Illustrations of the Croton Aqueduct
With cleanly streets, and the public parks beautified with the fountains which send forth cooling and refreshing vapours upon the air, the citizens will forget to leave the city during the warm months of summer, and the sea-shore, the mountain-tops, and watering-places, will fancy their beauty has faded, since they cease to be visited. The foreigner who visits this country will find the Croton Aqueduct an interesting specimen of our public works, and will be pleased with a pedestrian tour along the line of work
to the Fountain Reservoir among the hills of the Croton. Besides becoming acquainted with the important features of the work, he may enjoy much that is beautiful in American scenery. In his course along the Aqueduct he may see the majestic palisades which for a distance wall the right bank of the Hudson ; he may view the Tappan and Haverstraw bays with their ever-varying scenery, and the dark gorge where the Hudson emerges from the Highlands with its white bosom. Along the Aqueduct there are also many picturesque scenes where the mountain stream leaps among the rocks in the deep ravine which guides its course to the Hudson.

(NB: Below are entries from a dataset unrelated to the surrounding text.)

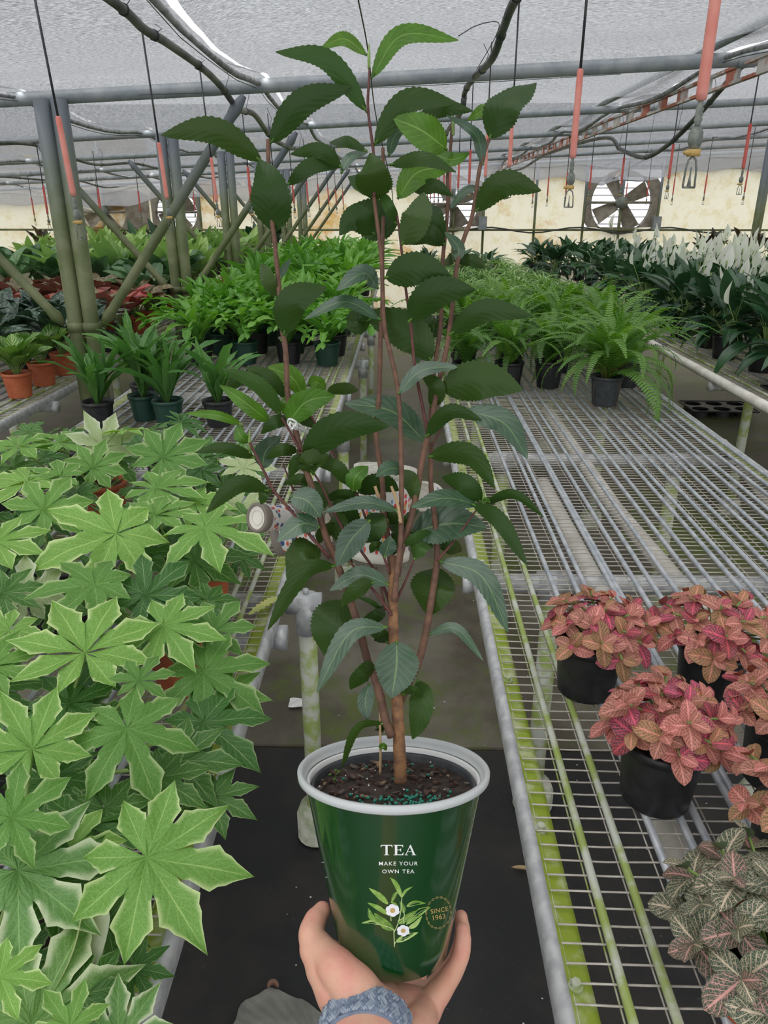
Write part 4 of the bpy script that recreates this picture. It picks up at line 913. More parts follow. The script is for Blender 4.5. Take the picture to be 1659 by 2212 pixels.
# far left bench: rows of mixed plants
def llrow(y, x0, dx, n, name, what, grp, key, meshes, nl, pm, sc, det, pr=.062, ph=.11, seed=0, **kw):
    for i in range(n):
        x = x0 - dx * i
        plant(name, '%s, %s from the front edge of the far left bench' % (what, ORD[i]), grp, (x + R.uniform(-.02, .02), y + R.uniform(-.03, .03), fz), key, meshes, nl, pr, ph, pm, det, seed + i, sc, **kw)
for i, (x, y) in enumerate(((-1.70, 3.22), (-1.70, 3.46), (-1.70, 3.70), (-1.70, 3.96))):
    g = [VARI, VARI, SILV, SILV][i]
    plant(['yellow_streaked_plant', 'yellow_streaked_plant', 'silver_leaf_plant', 'silver_leaf_plant'][i], ['yellow streaked plant in the leftmost orange pot by the bench edge', 'yellow streaked plant in the second orange pot from the left', 'dark silvery plant in the third orange pot from the left', 'dark silvery plant in the orange pot nearest the first posts'][i], 'potted plants along the edge of the far left bench', (x, y, fz), 'e', g, 22, .062, .11, 'terracotta', True, 500 + i, 1.0 if i < 2 else 1.15, core=.35)
k = 0
for r_i, y in enumerate((3.4, 3.75, 4.1)):
    for c_i in range(4):
        plant('silver_leaf_plant', 'dark green silver marked plant, %s from the edge in the %s silver row' % (ORD[c_i], ORD[r_i]), 'dark silver marked plants on the far left bench', (-1.95 - c_i * .25, y, fz), 'sv', SILV, 26, .062, .11, 'black_plastic', y < 3.8 and c_i < 3, 520 + k, 1.25, core=.35); k += 1
for i, (x, y, g, l, nm, dt) in enumerate(((-1.74, 4.35, BRON, 'bronze patterned plant in a black pot right of the first posts', 'bronze_leaf_plant', True), (-1.74, 4.68, REDA, 'bright pink and green aglaonema in a black pot between the first and second posts', 'pink_aglaonema', True), (-1.76, 5.0, BRON, 'bronze green plant in an orange pot left of the second posts', 'bronze_leaf_plant', True), (-1.78, 5.3, MIXD, 'grey green plant in an orange pot at the second posts', 'grey_green_plant', True), (-2.0, 4.8, REDA, 'pink aglaonema behind the bright one', 'pink_aglaonema', True), (-2.02, 5.12, BRON, 'dark bronze plant behind the orange pot', 'bronze_leaf_plant', True))):
    plant(nm, l, 'pink and bronze plants on the far left bench', (x, y, fz), 'x%d' % i, g, 26, .062, .11, 'terracotta' if 'orange' in l else 'black_plastic', dt, 560 + i, 1.25 if i != 1 else 1.4, core=.4)
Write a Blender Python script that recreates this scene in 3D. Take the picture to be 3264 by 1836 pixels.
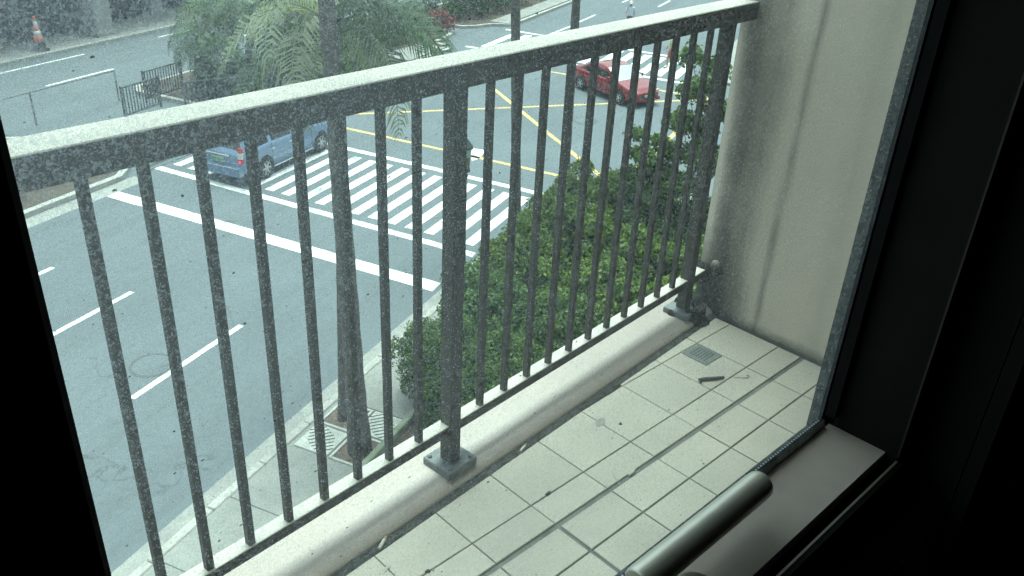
import bpy, math, random
from mathutils import Vector, Matrix
import numpy as np
random.seed(7)
R = math.radians
for o in list(bpy.data.objects):
    bpy.data.objects.remove(o, do_unlink=True)
scene = bpy.context.scene
COL = scene.collection

# ------------------------------------------------------------------ camera
YAW, PIT, ROL = 0.787619, 0.488969, 0.052858
FPX = 2708.43
fw = Vector((math.sin(YAW)*math.cos(PIT), math.cos(YAW)*math.cos(PIT), -math.sin(PIT)))
rt = Vector((math.cos(YAW), -math.sin(YAW), 0))
up = rt.cross(fw)
r2 = rt*math.cos(ROL) + up*math.sin(ROL)
u2 = -rt*math.sin(ROL) + up*math.cos(ROL)
cam = bpy.data.cameras.new('camera')
cam.sensor_width = 36.0
cam.lens = 36.0*FPX/3264
cam.clip_start = 0.02
cam.clip_end = 600
camo = bpy.data.objects.new('camera', cam)
COL.objects.link(camo)
m = Matrix.Identity(4)
for i in range(3):
    m[i][0], m[i][1], m[i][2] = r2[i], u2[i], -fw[i]
m[2][3] = 1.5
camo.matrix_world = m
scene.camera = camo

# ------------------------------------------------------------------ sky, sun, exposure
SUN_EL, SUN_AZ = R(79), R(62)      # azimuth measured from +x towards +y
w = bpy.data.worlds.new('World'); scene.world = w; w.use_nodes = True
nt = w.node_tree; nt.nodes.clear()
sky = nt.nodes.new('ShaderNodeTexSky'); sky.sky_type = 'NISHITA'; sky.sun_disc = False
sky.sun_elevation = SUN_EL; sky.sun_rotation = math.pi/2 - SUN_AZ
sky.air_density = 1.0; sky.dust_density = 6.0; sky.ozone_density = 1.0
hs = nt.nodes.new('ShaderNodeHueSaturation'); hs.inputs['Saturation'].default_value = 0.28
bg = nt.nodes.new('ShaderNodeBackground'); bg.inputs['Strength'].default_value = 0.15
wo = nt.nodes.new('ShaderNodeOutputWorld')
nt.links.new(sky.outputs[0], hs.inputs['Color']); nt.links.new(hs.outputs[0], bg.inputs['Color'])
nt.links.new(bg.outputs[0], wo.inputs['Surface'])
sl = bpy.data.lights.new('sun', 'SUN'); sl.energy = 1.1; sl.angle = R(25); sl.color = (1.0, 0.96, 0.9)
so = bpy.data.objects.new('sun', sl); COL.objects.link(so)
sd = Vector((math.cos(SUN_EL)*math.cos(SUN_AZ), math.cos(SUN_EL)*math.sin(SUN_AZ), math.sin(SUN_EL)))
so.rotation_euler = sd.to_track_quat('Z', 'Y').to_euler()
so.location = (0, 0, 30)
vs = scene.view_settings
vs.view_transform = 'Standard'; vs.look = 'None'; vs.gamma = 1.0; vs.use_curve_mapping = False
vs.exposure = 1.43
scene.render.engine = 'CYCLES'
scene.cycles.max_bounces = 8
scene.cycles.use_denoising = True
scene.cycles.denoising_input_passes = 'RGB_ALBEDO_NORMAL'
scene.cycles.denoising_prefilter = 'ACCURATE'
scene.cycles.transparent_max_bounces = 12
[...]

The country is interesting also from the associations with which it has been invested by the pen of our novelists. The
region of the Croton where the Fountain Reservoir is
formed, is a part of the district where the scene of the " Tale of the Neutral Ground" is laid ; and one may fancy there the figure of Harvey Birch, beneath his pondrous pack, casting a shadow at night along the moon-lit slopes. Leaving the valley of the Croton we come out upon the Hudson at the head of the "great waters of the Tappan Zee," beyond which the early inhabitants of New-Amsterdam dared not to voyage without first " settling their family affairs, and making their wills." As we approach Tarrytown we find the localities which were pictured in the " Legend of Sleepy Hollow," and easily recognize the Old Dutch Church near which the affrighted Ichabod Crane was so sadly unhorsed by the headless Hessian.